WYCINKA LASU

AKTUALNOŚCI

POZNAŃ-SZCZEPANKOWO/DARZYBÓR: W tym roku zakończyły się prace związane z przygotowaniem do wprowadzenia nowego pokolenia drzew w części lasu w okolicy ulicy Mirabelkowej w Poznaniu.

Jak informuje Nadleśnictwo drzewa przeznaczone do usunięcia w ramach zaplanowanej rębni zostały wycięte. Teraz nastąpi porządkowanie terenu przeznaczonego pod sadzenie nowych drzew w miejsce tych wyciętych. W pierwszej kolejności podjęta będzie próba zwalczenia obcego, inwazyjnego gatunku jakim jest czeremcha amerykańska aby nie zagłuszyła wzrostu młodych drzew.

Kolejnym etapem, który nastąpi jesienią, będzie przygotowanie gleby pod wprowadzenie następujących gatunków drzew: dęba, buka, lipę, graba, sosnę oraz gatunków biocenotycznych np. śliwy tarniny, głogów, dzikiej róży itp.

Na przygotowanych w oddziale 15 c, na gniazdach (trochę głębiej w lesie) już na wiosnę tego roku, w co 3 rzędzie nasadzane będą sadzonki dębu. Na pozostałych rzędach naturalny obsiew nasion z pozostawionych starszych drzew da młode pokolenie sosny, która w przyszłości będzie stymulowała i korygowała wzrost sąsiadujących z nią dębów.

Leśniczy Leśnictwa Kobylepole Tomasz Keler zaprasza mieszkańców osiedla do wspólnego sadzenia drzew i porozmawiania o lesie.

Tymczasem Prof. Władysław Polcyn w ramach Motatorium dla drzew w lasach ochronnych informuje:

– Złożyliśmy zawiadomienie do prokuratury o możliwości popełnienia przestępstwa, wskazując nadleśniczego Nadleśnictwa Babki jako winnego dokonania istotnych szkód w środowisku na terenie Użytku Darzybór.

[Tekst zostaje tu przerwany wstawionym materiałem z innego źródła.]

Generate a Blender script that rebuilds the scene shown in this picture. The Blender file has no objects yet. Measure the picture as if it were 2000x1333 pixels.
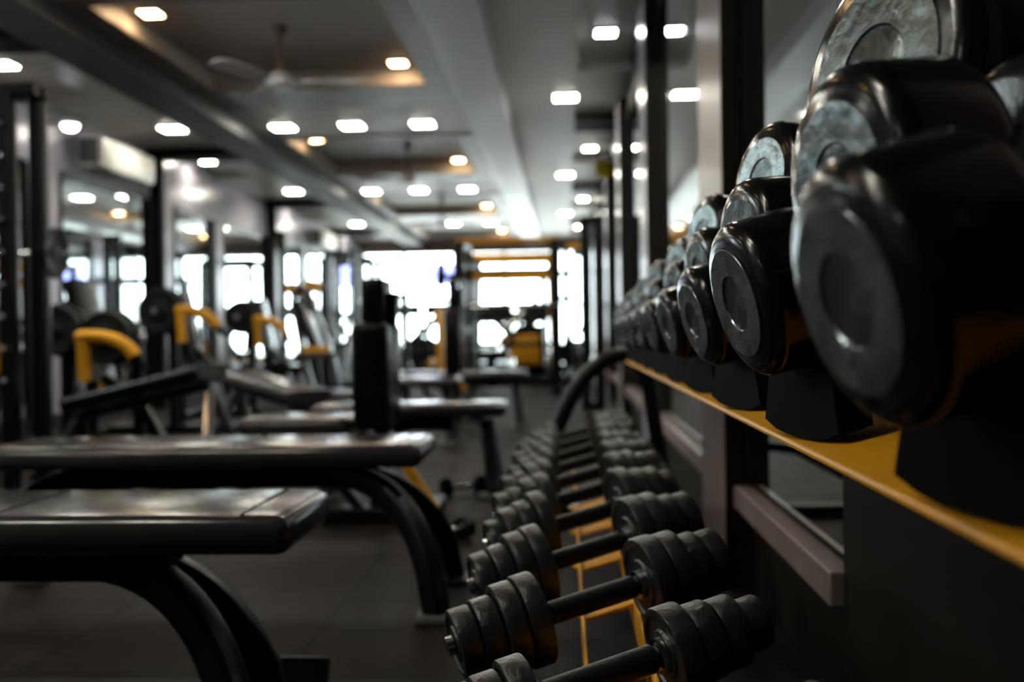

– Uważamy, że wskutek źle prowadzonej gospodarki leśnej (niezgodnej z zasadami dla lasów ochronnych) spowodował on istotną szkodę w środowisku tj. naruszenia istniejącej równowagi przyrodniczej prawnie chronionego terenu, zniszczenia strefy roślin lub fauny, a także szkody w środowisku glebowym. W naszej ocenie skutkiem jest nieodwracalne, wieloletnie przekształcenie chronionego krajobrazu. Mamy nadzieję, że uda się znaleźć równowagę pomiędzy działalnością gospodarczą a potrzebami społecznymi na tym malutkim acz bardzo dla nas ważnym skrawku lasu – informuje Krzysztof Filipiak, przewodniczący Zarządu Osiedla Szczepankowo-Spławie-Krzesinki.